Para entonces, Bolívar se había convertido en el objetivo principal de los criollos que, tras la expulsión de los españoles, se apoderaron de los espacios de poder en sus respectivos territorios. Caos, conspiraciones y codicia habían convertido a las antiguas capitanías e intendencias en países que habían caído en manos de la gente equivocada. A tanto había llegado la angurria que, incluso, se tramó y ejecutó crímenes. Antonio José de Sucre había sido asesinado el 4 de junio, en una emboscada que era claramente el resultado de una conspiración.
Bolívar nació en una familia rica y era el heredero de una gran fortuna. Todo lo sacrificó para financiar los gastos de una guerra que, finalmente, consiguió expulsar a los españoles, pero no llegó a consolidar su objetivo: el surgimiento de una patria grande, conformado por los territorios que liberó. Por el contrario, incluso la gran Colombia llegó a dividirse y las naciones resultantes cayeron en manos de gamonales y terratenientes que, así, conservaron sus privilegios. Eran los políticos de entonces, antecesores de los corruptos que gobernaron, y gobiernan, nuestros países.

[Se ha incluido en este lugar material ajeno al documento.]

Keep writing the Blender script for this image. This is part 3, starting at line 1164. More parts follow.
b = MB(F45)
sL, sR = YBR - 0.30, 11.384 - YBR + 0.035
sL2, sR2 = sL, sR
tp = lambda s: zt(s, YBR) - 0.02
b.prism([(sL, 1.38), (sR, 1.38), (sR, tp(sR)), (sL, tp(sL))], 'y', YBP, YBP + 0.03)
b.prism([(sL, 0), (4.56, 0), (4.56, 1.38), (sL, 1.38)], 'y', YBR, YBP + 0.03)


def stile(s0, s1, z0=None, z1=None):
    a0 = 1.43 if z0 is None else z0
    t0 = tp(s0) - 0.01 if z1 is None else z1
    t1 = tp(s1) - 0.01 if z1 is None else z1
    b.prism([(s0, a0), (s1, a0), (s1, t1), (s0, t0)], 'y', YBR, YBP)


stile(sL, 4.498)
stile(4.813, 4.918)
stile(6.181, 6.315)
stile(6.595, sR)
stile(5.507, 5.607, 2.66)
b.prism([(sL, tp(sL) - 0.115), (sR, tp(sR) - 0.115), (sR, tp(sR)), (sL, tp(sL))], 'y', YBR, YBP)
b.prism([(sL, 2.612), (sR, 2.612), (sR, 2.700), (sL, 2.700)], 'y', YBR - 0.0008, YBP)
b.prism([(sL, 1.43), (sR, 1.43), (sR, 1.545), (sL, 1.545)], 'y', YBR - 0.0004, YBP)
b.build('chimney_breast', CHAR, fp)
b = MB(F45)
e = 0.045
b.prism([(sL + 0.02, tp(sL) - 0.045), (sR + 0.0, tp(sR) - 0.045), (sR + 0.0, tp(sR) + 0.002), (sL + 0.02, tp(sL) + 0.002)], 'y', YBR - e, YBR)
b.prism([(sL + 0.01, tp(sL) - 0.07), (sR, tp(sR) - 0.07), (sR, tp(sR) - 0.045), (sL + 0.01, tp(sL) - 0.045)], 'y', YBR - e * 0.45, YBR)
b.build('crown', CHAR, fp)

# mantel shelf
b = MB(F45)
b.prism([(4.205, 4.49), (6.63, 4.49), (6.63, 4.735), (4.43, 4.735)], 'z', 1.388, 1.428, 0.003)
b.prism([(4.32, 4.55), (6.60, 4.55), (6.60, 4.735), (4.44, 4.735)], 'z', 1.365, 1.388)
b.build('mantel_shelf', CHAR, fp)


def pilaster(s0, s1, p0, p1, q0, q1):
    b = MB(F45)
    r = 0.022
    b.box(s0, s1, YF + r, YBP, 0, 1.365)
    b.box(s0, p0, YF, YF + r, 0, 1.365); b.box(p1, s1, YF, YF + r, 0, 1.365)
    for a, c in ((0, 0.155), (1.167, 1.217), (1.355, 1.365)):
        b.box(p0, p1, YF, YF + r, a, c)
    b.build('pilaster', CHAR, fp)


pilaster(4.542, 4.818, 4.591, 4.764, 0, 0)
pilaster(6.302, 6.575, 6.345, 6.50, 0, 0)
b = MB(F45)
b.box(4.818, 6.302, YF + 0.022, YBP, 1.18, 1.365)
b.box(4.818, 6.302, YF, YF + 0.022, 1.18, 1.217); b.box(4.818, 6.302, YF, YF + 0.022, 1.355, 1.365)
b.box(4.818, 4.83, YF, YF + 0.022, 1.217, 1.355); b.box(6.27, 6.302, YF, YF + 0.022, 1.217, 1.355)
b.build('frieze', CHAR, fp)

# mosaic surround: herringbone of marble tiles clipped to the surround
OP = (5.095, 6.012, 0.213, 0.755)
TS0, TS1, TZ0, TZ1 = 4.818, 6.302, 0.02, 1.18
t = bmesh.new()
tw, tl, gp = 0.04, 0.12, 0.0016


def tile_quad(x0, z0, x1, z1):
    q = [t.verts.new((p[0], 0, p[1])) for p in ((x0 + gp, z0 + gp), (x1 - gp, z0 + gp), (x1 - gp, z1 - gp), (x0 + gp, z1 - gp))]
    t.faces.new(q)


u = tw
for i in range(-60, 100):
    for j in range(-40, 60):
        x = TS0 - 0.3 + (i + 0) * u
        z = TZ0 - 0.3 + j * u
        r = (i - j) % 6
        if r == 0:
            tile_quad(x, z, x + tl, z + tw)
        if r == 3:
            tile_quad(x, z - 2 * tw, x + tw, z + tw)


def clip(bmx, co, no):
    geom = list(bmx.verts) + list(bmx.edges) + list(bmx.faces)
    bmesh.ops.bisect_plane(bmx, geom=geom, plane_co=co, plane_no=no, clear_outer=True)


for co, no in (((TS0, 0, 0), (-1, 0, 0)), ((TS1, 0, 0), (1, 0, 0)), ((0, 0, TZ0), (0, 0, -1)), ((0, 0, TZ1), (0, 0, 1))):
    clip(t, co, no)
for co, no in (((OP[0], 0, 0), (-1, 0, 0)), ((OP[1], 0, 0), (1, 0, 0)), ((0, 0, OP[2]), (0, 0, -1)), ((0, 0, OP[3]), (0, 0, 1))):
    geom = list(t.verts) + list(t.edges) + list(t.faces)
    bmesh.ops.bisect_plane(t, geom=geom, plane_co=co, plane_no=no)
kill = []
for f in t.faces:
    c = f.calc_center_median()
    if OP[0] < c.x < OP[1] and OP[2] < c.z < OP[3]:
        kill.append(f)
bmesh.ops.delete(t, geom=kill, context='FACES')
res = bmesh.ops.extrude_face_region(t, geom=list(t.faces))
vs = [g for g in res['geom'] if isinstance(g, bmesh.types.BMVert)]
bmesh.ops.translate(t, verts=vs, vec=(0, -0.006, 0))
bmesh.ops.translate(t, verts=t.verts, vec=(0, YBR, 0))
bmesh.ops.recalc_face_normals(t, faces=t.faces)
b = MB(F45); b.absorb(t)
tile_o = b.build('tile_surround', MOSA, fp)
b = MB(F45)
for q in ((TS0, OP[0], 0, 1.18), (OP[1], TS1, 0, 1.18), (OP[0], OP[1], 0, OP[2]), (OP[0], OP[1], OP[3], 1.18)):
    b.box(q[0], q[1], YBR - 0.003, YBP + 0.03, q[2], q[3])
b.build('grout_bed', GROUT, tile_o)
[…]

Con un catarro mal curado, la salud de Bolívar se había deteriorado, pero él, ocupado en los problemas que surgían en todos los territorios liberados, no le prestó atención. Todo le vino encima en 1830 y, cuando estaba rumbo a Cartagena, su comitiva debió desviarse a Santa Marta por el agravamiento de sus males. Llegó a esa población sin imaginar que allí encontraría a la muerte.
La ingratitud logró lo que el imperio español no pudo: matar al Libertador.